Le pido prestado el título de mi artículo a Alain Rouquié, compañero de escuela, politólogo y diplomático: fue embajador de Francia en México y tuvo algo que ver en la conclusión de los acuerdos de Chapultepec que pusieron fin a la guerra civil en El Salvador. Publicó en 2016 un libro intitulado El Siglo de Perón. Ensayo sobre las democracias hegemónicas, que va mucho más allá de una Argentina a la cual Rouquié dedicó su tesis de doctorado y sus primeros libros.

Se ampara con una cita de De la Democracia en América, de Tocqueville: “Considero impía y detestable esa máxima que en materia de gobierno la mayoría tiene el derecho de hacer todo y, sin embargo, pongo en la voluntad de la mayoría el origen de todo poder”. Al estudiar a fondo el peronismo argentino, Rouquié se pregunta en cuál de las tres categorías fundamentales colocarlo: totalitarismo, autoritarismo, democracia pluralista. Se trata de una forma singular de gobierno, a la vez autocrático y representativo, con un ejecutivo fuerte nacido de elecciones competitivas, que se beneficia de un innegable apoyo de masa, antes de realizar reformas de justicia social (peronismo= “justicialismo”).

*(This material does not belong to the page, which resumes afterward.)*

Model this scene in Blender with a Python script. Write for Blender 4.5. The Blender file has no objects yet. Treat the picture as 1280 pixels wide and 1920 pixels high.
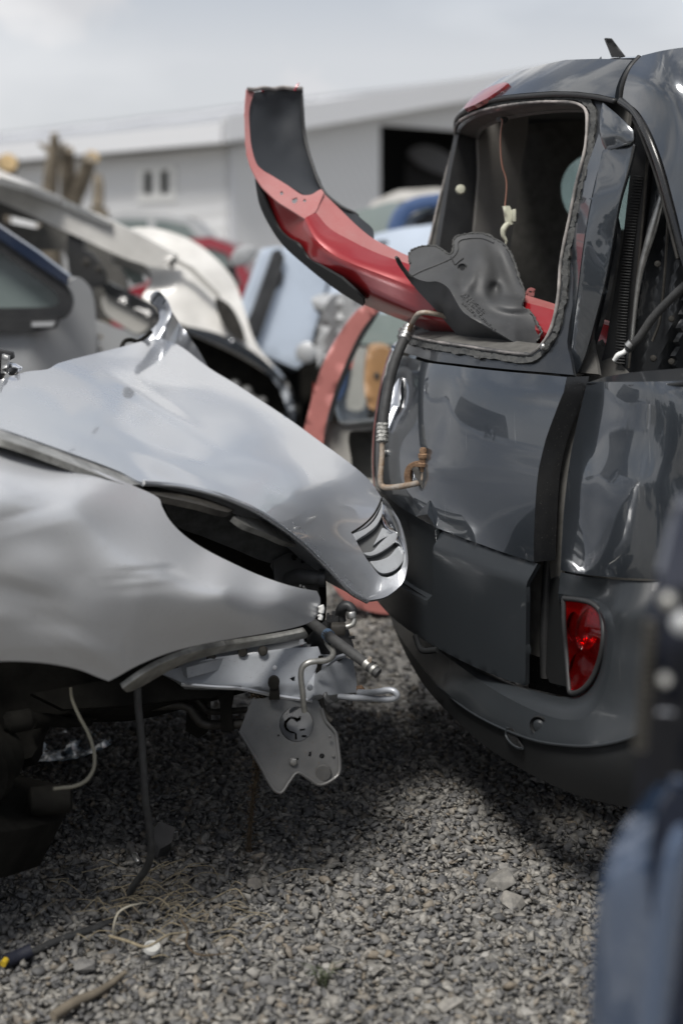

Afirma que el peronismo surgió en Argentina porque era, entonces, el país más desarrollado de América Latina y que hoy en día nos puede ayudar a entender regímenes contemporáneos que surgen en muchos países: Rusia, Turquía, Europa y… América. Ciertamente, son gobiernos representativos, frutos del sufragio universal, fortaleciendo su autoridad al centralizar todo y eliminar controles y contrapesos; no son dictaduras patrimoniales, ni Estados-partidos totalitarios, tampoco democracias liberales tradicionales. Alain Rouquié propone llamar “democracias hegemónicas” a esos gobiernos “ni-ni”. Encuentra una referencia histórica en el “bonapartismo” francés, no el de Napoleón, sino el de su sobrino Luis-Napoleón, nuestro Napoleón III de la Intervención francesa: un gobierno que buscaba reconciliar autoridad y democracia, “hacer la síntesis de dos conceptos antagónicos” (André Siegfried decía). Max Weber veía en ese bonapartismo el mejor ejemplo de la “democracia plebiscitaria” que implica la “dominación carismática”.

México tiene hoy un presidente carismático, lo que explica una aprobación del 80% que parece inexplicable, en términos racionales, a los analistas. “Un régimen de origen democrático puede tender a la hegemonía (que excluiría totalmente las oposiciones), pero no puede llegar a la dominación total sin transformarse en una dictadura que minaría su legitimidad nacida precisamente de la trascendencia representativa y de la soberanía del pueblo”. (Rouquié, p. 18). Nuestro presidente dijo alguna vez que el Presidente es el Estado, un Estado nacional y popular (comento yo), en ruptura con la democracia formal controlada por las élites.

Según Alain Rouquié, en las democracias hegemónicas, la democracia se reduce a las consultaciones electorales; son pluralistas y libres, aunque el peso del Estado desvirtúa la competencia; el peso del Estado omnipresente en los medios masivos de comunicación, los más modernos, no la prensa escrita, sino la televisión y los tuits. Y, eventualmente, una detestable eventualidad, la erosión del estado de derecho afecta las elecciones. Hace treinta años Guillermo O’Donnell hablaba de “democracia delegativa”. Esos gobiernos son “bonapartistas” porque tienen una concepción plebiscitaria de las elecciones. No quieren contrapoderes e instituciones independientes que descalifican, de manera errónea, como “sociedad civil”. La sociedad civil de Gramsci es otra cosa, muy positiva, pero eso es otra historia.

Max Weber liga el plebiscito al carisma: “El plebiscito no es un voto, sino el reconocimiento inicial o renovado de un pretendiente como soberano carismático personalmente calificado”. ¿La consulta revocatoria como plebiscito? Ustedes dirán.